The problem:
Please repeat the records below exactly, from the first line through the line containing "PI = math.pi", and nothing more.

Provided information:
=======
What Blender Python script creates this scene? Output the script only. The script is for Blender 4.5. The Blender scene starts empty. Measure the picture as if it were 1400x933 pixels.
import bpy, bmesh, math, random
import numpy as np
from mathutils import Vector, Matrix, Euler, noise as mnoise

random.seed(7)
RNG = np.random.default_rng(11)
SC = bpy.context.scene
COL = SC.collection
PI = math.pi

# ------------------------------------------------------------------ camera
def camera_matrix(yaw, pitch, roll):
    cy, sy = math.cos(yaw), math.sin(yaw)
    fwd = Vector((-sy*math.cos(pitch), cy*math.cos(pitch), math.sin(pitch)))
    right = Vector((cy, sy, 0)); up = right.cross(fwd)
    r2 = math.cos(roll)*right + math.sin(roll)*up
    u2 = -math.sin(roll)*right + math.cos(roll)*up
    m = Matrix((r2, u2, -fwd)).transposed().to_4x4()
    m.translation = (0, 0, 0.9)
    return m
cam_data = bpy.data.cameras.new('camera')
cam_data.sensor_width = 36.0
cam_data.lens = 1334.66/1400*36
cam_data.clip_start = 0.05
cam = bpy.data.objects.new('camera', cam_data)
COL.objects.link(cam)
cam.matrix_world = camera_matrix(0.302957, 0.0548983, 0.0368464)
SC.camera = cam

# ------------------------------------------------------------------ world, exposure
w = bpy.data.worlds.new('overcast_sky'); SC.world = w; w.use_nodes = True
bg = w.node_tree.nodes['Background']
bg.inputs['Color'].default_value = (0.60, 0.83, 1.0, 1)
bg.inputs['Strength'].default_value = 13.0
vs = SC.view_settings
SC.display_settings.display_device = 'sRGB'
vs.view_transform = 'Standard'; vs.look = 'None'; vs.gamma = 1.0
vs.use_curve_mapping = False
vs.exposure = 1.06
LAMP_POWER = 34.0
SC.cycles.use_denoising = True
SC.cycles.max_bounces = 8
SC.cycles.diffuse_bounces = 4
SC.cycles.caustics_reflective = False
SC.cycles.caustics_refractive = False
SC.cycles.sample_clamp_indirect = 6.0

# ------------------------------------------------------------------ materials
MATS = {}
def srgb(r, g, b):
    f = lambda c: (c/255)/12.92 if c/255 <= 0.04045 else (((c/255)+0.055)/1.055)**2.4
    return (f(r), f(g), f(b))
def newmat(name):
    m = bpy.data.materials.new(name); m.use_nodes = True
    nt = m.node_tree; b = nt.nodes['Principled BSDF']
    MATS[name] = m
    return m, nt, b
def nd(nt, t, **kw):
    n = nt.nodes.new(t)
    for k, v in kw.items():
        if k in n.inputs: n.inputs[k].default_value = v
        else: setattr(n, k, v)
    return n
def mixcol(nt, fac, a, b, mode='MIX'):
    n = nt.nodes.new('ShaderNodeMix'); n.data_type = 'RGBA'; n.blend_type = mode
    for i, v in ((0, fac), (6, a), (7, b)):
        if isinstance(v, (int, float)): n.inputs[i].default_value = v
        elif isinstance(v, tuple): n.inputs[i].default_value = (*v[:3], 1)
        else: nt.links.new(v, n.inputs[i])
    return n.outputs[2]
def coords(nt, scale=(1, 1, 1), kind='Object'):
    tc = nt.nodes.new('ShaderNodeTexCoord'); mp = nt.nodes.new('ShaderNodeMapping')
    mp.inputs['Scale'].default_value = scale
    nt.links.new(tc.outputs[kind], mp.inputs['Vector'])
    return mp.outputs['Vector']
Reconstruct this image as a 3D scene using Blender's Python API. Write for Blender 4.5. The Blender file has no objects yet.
=======
Solution for this problem:
What Blender Python script creates this scene? Output the script only. The script is for Blender 4.5. The Blender scene starts empty. Measure the picture as if it were 1400x933 pixels.
import bpy, bmesh, math, random
import numpy as np
from mathutils import Vector, Matrix, Euler, noise as mnoise

random.seed(7)
RNG = np.random.default_rng(11)
SC = bpy.context.scene
COL = SC.collection
PI = math.pi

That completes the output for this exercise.